UK sets 2026 Local Housing Allowance at 2024 rates

Here’s the headline you can teach with: the government has confirmed that Local Housing Allowance (LHA) used in Housing Benefit and Universal Credit housing costs for 2026 will stay at the same cash values set on 31 January 2024. The Order was made on 6 January 2026, laid before Parliament on 8 January, and comes into force on 30 January. It is signed by Stephen Timms, Minister of State at the Department for Work and Pensions. LHA is the rent cap the benefits system will recognise for private renters. (gov.uk)

What this means for you is simple but important: your LHA amount will not go up during 2026, even if your rent does. The freeze applies to every Broad Rental Market Area (BRMA) and to every LHA category (shared room, one‑bed, two‑bed, three‑bed, four‑bed). If your actual rent is higher than your LHA, you’ll need to plan for the gap, ask about support, or consider cheaper options.

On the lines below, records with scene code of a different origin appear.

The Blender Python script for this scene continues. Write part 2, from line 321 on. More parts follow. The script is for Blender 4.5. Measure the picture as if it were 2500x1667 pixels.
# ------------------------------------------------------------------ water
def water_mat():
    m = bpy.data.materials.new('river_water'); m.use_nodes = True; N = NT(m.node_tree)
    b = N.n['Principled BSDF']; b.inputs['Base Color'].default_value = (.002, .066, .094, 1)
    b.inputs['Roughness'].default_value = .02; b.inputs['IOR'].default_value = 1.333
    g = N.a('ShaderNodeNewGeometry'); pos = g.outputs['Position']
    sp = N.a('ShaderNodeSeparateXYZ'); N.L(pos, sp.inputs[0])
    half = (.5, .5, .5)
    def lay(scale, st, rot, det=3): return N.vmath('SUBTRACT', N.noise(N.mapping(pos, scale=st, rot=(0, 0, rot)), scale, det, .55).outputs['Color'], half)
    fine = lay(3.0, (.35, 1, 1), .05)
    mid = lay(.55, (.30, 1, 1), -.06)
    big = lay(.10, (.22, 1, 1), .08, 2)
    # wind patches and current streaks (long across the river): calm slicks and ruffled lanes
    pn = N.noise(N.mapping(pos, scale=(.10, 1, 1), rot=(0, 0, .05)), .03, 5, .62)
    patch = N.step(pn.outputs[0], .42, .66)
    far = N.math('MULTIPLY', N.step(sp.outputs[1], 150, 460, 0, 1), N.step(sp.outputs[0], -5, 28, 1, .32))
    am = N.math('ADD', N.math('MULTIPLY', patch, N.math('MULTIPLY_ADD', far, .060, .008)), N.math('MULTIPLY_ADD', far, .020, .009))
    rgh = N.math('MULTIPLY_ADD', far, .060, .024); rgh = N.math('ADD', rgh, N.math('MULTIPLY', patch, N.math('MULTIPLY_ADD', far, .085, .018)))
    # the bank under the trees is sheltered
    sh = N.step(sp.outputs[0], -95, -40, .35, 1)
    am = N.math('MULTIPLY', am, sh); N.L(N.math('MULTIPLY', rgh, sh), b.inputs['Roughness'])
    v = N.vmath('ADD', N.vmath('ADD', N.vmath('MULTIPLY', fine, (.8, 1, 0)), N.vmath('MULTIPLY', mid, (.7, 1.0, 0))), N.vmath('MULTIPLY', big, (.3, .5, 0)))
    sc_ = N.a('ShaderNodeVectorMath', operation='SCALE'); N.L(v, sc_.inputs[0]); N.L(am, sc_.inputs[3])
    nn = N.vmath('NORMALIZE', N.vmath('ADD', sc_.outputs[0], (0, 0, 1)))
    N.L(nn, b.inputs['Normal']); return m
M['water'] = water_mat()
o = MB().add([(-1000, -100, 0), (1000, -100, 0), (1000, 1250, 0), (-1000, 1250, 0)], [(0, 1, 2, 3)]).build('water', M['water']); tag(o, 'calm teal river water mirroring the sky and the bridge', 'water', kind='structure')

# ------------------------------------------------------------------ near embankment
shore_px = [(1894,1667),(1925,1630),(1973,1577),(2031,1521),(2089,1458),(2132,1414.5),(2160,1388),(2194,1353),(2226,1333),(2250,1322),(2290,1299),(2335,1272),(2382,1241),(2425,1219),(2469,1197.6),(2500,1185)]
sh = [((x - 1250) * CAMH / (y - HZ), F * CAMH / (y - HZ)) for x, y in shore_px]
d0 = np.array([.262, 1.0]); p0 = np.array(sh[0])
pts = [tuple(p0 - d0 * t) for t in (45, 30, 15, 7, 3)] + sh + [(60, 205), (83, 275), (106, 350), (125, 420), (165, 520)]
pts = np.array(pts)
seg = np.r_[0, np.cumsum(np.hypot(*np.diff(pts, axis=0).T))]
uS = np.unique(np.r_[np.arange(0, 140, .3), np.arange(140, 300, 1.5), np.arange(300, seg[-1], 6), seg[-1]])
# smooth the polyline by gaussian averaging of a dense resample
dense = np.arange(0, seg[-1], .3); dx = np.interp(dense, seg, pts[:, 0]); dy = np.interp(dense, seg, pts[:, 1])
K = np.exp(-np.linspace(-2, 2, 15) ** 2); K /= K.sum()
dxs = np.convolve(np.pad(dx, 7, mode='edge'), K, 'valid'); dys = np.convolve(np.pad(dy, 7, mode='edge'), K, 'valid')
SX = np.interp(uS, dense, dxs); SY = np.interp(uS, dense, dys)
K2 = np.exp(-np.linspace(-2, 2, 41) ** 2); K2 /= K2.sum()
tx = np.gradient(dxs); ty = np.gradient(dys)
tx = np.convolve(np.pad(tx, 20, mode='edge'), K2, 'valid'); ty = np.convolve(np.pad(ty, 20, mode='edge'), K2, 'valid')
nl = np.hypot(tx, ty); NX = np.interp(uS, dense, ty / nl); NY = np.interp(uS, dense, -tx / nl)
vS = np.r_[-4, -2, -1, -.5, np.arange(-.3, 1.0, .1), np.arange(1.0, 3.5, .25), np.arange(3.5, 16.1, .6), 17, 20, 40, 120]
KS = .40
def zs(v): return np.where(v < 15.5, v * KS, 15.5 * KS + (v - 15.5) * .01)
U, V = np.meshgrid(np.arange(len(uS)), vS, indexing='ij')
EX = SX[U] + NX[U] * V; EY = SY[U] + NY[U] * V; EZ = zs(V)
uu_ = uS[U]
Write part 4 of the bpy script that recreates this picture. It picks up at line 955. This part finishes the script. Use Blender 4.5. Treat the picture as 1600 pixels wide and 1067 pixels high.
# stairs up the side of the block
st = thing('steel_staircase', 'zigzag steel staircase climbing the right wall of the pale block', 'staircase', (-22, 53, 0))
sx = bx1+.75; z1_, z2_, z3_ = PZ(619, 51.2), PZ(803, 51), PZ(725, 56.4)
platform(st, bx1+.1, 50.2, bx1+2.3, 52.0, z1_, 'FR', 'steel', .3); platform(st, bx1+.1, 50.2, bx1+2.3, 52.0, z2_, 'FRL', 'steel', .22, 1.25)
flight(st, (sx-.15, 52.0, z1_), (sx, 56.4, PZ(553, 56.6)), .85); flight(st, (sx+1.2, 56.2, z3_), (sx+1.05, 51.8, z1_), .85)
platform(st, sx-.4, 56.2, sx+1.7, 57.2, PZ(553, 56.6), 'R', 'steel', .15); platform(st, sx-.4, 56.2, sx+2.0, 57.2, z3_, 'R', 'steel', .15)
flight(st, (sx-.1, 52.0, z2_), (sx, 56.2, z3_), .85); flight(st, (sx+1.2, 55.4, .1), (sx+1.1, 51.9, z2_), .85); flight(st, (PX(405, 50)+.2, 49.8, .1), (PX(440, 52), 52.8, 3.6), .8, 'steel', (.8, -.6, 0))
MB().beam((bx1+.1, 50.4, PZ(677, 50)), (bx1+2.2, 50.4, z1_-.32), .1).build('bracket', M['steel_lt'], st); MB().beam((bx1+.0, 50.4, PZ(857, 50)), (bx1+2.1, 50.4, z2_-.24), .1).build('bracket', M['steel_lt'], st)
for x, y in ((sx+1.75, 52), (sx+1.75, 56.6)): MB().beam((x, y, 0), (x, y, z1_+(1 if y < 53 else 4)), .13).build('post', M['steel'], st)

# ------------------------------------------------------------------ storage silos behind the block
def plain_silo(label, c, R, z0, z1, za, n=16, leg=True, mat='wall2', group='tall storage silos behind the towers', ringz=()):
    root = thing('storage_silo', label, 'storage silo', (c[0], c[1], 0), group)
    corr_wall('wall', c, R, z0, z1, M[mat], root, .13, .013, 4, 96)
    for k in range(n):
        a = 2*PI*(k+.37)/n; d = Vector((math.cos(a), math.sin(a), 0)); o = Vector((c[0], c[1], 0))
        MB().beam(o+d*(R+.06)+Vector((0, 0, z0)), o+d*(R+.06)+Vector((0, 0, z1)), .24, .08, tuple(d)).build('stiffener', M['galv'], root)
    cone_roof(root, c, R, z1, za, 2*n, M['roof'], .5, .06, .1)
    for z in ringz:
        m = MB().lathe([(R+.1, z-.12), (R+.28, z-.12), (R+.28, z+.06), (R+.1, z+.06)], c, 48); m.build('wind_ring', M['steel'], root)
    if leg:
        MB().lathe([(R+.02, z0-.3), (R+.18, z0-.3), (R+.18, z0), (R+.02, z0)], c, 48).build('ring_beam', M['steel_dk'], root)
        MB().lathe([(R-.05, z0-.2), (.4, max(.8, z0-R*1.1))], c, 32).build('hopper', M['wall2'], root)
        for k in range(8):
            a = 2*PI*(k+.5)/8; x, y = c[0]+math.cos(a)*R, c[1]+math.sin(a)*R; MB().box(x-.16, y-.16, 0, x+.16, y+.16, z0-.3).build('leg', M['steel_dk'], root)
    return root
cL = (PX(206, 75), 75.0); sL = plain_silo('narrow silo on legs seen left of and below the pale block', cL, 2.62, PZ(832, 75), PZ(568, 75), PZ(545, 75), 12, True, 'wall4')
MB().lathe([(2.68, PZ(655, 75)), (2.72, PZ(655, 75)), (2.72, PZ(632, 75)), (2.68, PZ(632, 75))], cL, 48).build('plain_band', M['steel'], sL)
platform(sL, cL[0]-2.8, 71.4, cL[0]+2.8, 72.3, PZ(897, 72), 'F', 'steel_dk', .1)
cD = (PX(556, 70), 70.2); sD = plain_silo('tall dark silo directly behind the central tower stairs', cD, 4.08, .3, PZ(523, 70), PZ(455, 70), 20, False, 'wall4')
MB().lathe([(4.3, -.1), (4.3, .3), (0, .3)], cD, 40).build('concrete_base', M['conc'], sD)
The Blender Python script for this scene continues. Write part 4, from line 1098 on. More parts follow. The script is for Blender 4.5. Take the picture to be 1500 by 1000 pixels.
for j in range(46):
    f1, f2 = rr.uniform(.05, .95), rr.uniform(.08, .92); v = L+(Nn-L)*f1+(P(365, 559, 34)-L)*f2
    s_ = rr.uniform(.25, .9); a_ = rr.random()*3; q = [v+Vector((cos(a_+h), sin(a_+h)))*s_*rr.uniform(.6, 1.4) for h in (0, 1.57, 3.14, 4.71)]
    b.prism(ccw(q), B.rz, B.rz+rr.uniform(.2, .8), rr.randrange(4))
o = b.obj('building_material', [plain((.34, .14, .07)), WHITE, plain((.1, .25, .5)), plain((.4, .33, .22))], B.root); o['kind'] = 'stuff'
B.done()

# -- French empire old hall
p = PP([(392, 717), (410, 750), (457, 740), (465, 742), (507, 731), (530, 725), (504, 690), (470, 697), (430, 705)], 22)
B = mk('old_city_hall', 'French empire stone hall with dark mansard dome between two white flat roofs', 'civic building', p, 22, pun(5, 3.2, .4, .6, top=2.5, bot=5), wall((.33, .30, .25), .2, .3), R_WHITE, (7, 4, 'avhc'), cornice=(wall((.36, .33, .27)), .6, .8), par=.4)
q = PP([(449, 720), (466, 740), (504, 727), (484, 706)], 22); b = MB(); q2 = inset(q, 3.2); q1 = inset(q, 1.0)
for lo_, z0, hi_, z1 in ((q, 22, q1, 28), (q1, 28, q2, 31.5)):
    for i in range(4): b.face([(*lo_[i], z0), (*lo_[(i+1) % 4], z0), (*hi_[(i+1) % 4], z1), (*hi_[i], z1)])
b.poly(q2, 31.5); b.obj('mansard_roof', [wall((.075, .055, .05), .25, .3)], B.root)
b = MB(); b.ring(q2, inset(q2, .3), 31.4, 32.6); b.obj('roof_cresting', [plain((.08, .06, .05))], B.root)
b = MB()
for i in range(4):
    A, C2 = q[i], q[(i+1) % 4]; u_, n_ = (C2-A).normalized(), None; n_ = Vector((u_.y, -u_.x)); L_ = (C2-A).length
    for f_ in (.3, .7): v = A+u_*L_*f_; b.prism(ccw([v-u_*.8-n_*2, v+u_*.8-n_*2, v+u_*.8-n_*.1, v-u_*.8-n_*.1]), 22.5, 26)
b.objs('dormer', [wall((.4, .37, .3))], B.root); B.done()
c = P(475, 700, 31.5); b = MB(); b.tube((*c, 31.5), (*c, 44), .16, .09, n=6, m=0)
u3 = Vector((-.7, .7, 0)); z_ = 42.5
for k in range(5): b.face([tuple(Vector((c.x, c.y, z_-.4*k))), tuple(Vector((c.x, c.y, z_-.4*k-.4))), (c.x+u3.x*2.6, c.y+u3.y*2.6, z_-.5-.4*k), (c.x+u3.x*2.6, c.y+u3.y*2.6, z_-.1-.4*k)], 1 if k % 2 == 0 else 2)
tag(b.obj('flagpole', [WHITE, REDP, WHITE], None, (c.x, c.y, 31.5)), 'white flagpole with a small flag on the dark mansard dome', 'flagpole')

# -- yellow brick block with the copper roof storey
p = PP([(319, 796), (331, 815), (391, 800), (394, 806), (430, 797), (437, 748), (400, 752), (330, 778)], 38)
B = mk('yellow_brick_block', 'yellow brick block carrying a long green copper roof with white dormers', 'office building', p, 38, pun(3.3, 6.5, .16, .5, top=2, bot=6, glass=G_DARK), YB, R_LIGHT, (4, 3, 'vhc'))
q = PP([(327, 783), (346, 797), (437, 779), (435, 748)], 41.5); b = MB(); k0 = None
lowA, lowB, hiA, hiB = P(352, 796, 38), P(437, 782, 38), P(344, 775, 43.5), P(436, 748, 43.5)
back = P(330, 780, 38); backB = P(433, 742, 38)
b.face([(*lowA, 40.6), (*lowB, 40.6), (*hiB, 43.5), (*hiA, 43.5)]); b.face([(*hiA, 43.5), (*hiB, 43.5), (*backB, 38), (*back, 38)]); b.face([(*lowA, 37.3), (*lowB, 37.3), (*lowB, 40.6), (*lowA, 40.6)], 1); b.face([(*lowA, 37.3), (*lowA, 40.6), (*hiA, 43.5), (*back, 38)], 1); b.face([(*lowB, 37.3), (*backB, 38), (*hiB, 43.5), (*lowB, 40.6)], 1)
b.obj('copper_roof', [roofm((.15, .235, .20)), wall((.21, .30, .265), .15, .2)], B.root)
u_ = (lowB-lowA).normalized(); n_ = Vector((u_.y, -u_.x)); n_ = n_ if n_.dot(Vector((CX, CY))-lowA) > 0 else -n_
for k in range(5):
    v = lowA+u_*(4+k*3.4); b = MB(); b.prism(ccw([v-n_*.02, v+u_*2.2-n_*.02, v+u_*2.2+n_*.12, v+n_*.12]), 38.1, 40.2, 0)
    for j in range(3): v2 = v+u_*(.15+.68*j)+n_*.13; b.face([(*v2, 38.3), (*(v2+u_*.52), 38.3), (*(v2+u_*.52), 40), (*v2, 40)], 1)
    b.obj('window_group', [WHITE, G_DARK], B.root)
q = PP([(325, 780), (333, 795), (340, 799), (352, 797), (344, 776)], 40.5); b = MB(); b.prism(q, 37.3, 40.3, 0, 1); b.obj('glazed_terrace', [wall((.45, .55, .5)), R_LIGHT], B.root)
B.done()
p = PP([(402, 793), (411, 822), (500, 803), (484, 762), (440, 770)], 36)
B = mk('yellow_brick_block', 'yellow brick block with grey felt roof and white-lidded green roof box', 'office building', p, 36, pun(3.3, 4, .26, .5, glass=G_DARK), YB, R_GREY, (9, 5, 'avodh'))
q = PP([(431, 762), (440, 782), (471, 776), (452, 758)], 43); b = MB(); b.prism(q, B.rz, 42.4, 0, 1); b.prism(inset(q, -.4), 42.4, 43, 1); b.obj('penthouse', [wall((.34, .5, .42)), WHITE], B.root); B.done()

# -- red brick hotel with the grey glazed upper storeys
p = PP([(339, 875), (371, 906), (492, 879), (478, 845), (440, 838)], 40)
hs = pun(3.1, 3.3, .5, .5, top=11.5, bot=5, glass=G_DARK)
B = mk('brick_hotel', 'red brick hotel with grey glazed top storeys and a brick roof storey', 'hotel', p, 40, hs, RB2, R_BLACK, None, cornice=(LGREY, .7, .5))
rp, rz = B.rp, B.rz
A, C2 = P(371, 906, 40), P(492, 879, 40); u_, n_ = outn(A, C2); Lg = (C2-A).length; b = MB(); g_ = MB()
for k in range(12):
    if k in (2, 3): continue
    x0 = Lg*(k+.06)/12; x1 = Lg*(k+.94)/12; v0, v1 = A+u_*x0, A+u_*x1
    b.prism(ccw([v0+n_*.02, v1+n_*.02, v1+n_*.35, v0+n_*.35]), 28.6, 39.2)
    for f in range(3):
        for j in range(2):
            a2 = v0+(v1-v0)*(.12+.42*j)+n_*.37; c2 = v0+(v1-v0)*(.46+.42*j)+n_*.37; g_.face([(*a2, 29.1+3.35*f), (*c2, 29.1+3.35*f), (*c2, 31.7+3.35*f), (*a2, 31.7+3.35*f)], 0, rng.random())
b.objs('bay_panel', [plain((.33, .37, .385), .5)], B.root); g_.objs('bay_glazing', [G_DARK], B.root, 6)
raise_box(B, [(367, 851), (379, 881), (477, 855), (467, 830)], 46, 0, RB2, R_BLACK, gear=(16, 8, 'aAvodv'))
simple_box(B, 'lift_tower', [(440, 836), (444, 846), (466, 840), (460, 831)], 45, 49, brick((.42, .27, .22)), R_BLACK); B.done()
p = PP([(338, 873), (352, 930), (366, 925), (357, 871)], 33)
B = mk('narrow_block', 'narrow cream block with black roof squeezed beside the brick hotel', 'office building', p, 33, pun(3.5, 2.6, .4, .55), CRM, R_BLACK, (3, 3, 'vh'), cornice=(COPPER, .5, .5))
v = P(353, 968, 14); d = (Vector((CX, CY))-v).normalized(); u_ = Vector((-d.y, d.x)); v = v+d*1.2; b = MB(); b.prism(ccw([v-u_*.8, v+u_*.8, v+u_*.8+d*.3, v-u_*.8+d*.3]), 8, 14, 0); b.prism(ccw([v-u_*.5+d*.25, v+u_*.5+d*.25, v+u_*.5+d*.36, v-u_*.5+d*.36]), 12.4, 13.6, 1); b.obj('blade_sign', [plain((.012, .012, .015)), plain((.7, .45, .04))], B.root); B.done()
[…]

Let’s make the jargon usable. A BRMA is a local area that a person could reasonably live in, taking account of access to things like health care, education and shops. Rent Officers group rents within each BRMA and feed that evidence into DWP to set LHA rates. Scotland, England and Wales all use BRMAs, and rates are usually reviewed annually. (gov.uk)

There are five LHA categories. You’ll see them labelled as shared accommodation, and then one to four bedrooms. UC and Housing Benefit use the category that matches your household size, with some specific rules for younger single adults. Wales’ UC data labels them A to E (A = shared room; E = four bedrooms), which can help when you read rate tables. (gov.uk)

Quick classroom example. Imagine you rent a one‑bed flat at £775 a month. If the one‑bed LHA for your BRMA is £690, the benefits system will only count £690. You cover the £85 shortfall from other income or savings, or you ask your council about temporary help. If your rent is below your LHA, your support is capped at your actual rent-benefits don’t pay extra.

If you’re under 35 and renting privately as a single person without children, you’re usually limited to the shared accommodation rate, even if you live in a self‑contained one‑bed flat. There are important exceptions, including for some disabled claimants, care leavers and survivors of domestic abuse. Check your position carefully if you’re in this age group. (england.shelter.org.uk)

The Order applies across Great Britain-England, Wales and Scotland. Northern Ireland sets and publishes its own LHA rates separately through the Housing Executive. If you live in NI, you’ll need to look up the NI schedule for your postcode. (legislation.gov.uk)

How to find your rate in practice. Use the government’s LHA postcode checker to identify your BRMA and see the shared room to four‑bedroom figures. Cross‑check that you’re on the right bedroom category for your household, then compare your actual rent with the relevant LHA to see any shortfall. (gov.uk)

If your LHA doesn’t cover the rent, talk to your local council about a Discretionary Housing Payment (DHP). DHPs can top up Housing Benefit or the UC housing element for short periods, for example after a rent rise or while you search for cheaper accommodation. Councils have discretion over awards and budgets. (gov.uk)

Students often ask us where they fit. Most full‑time students can’t claim UC, but there are exceptions-such as if you have a child, are disabled and assessed as having limited capability for work before starting your course, or you’re under 21 in non‑advanced education without parental support. If you do qualify for UC housing costs, LHA rules still apply. (gov.uk)

Context helps: LHA is normally set using rent data within each BRMA and, in recent years, the government has used the 30th percentile of local rents as the benchmark. Rates for 2024 were published on 31 January 2024 using that approach. In 2025, ministers kept LHA at those 2024 cash figures, and the 2026 Order continues that approach. (gov.uk)

For teachers and support staff, the key dates to share are these: made on 6 January 2026, laid on 8 January 2026, in force on 30 January 2026. The explanatory note to the Order says no full impact assessment was produced. For renters, the action point is to check your BRMA rate now, update your budget, and ask early about DHPs if you foresee a gap.

What this means in the real world: plan around the LHA number, not your asking rent. Before you sign a tenancy, compare the monthly LHA for your category with the proposed rent and think about the sustainability of any shortfall over a full year. If you’re supporting learners, build this check into housing workshops so students know how to read local rent adverts alongside BRMA rates.